India is trying to make a heavy super tank when they should have been making their own T-72 or T-90 upgrade mass produced numbers tank and buy the best upgraded model from Russia as their more powerful but more expensive tank.
Same with the planes, they should have been building lead in fighter trainer aircraft and drones as their focus.
The fundamental problem is that even if they got the Arjun perfect and the Tejas perfect how many are they going to be buying... how many export customers are they going to have... and remember that would mean they would need a global support network that they would need to create to support their products in service...

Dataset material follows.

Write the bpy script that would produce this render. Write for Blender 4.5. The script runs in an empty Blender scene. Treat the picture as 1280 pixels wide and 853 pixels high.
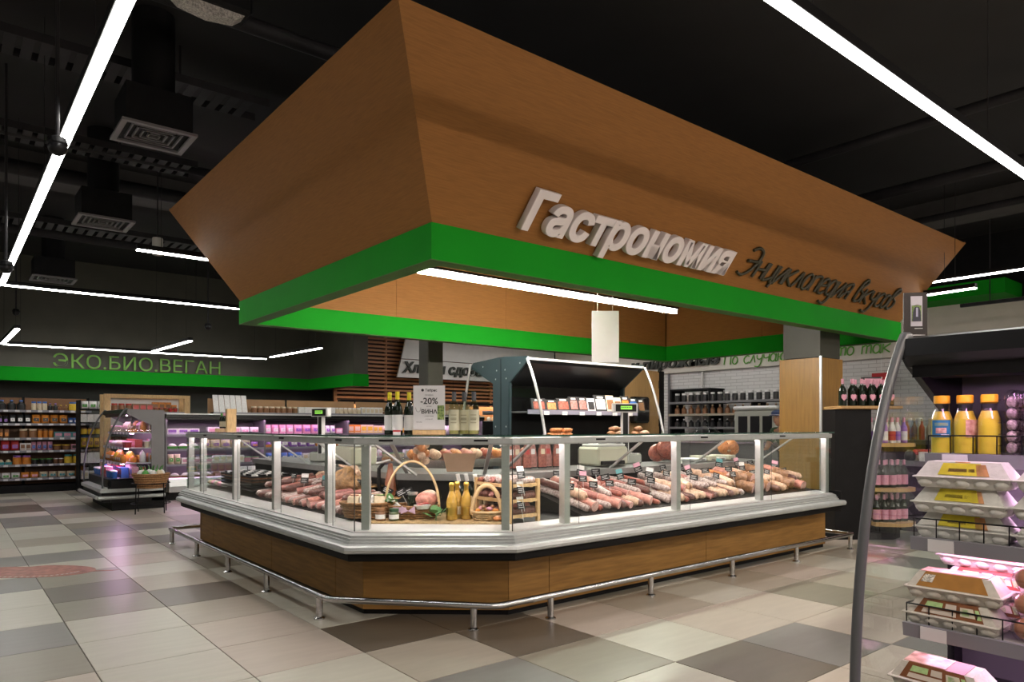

The point is that what ever they make is going to have to be both capable and super cheap and produced in enormous numbers... so a lighter numbers tank, or drones... not super expensive tanks or fighter planes that have so many different foreign components that you need approval from 4 different countries to export it... and you know if those 4 countries include the US and France that many customers that might be interested wont get the choice because of sanctions which might stuff up the whole programme for domestic production too.
Seriously, I've been hearing about the MiG-29UPG plans since I joined you guys MP.net. India just strings Russia along for years and years.
It sounds ambiguous, but about 40-50 of their planes were already upgraded to the MiG-29UPG level, but that might have included parts and components from other countries/vendors. They also recently bought more MiGs in an emergency purchase of stuff from Russia after tension with China... it is a good way to bypass red tape like tenders and competitions that drag on for years.
What it is saying is that by 2022 all their MiGs in their Air Force will be to the same standard with the same avionics and systems, which is a good thing of course.
Every year there are grand announcements, memorandums of "intent" signed, playing games with Russia while rushing through deals with the Americans via fast tracking arrangements. India dangles money before the Russians and spends it by the yanks, yet it's always Russia who extends itself without conditionalities to help India. Time to get real.
Could turn taht around and ask how many American fighters do they operate? They have American transport and attack helicopters and transport planes, but no fighters or bombers, and in terms of fighters and strike aircraft, they have the Jaguar and Mirage 2000 and are getting 36 Rafales and pretty much all the rest are Russian except for Tejas.
It is all a bit chaotic, but the majority of their stuff is Russian or Soviet...
I think the point here is upgrading with russian equipment and armament, not Israeli, French, UK, ..., as usual. Most probably they decided for russian components basing on results of Russian MiG-29SMTR in Syria. Mix of foreign components didn't work well against Pakistan.
Yes, I think there was a bit of foreign stuff in the UTG upgrade and with the addition of new aircraft recently because of border disputes with China, they did get about 10-20 more MiGs so upgrading those too... having it completed by 2022 is next year....
Regarding the Rafale deals the last word I heard the French were talking about domestic production in India which I thought was out of character... perhaps they realised they over did the cost of 36 aircraft and want to ensure they have not priced themselves out of the market...
To justify local production they would need to want hundreds of planes.... otherwise it would be much cheaper to just buy the number you want made in France and then work out the difference in price they would have charged for local production and then just used that money to fund local production of something like a drone that might operate with the plane or operate independently.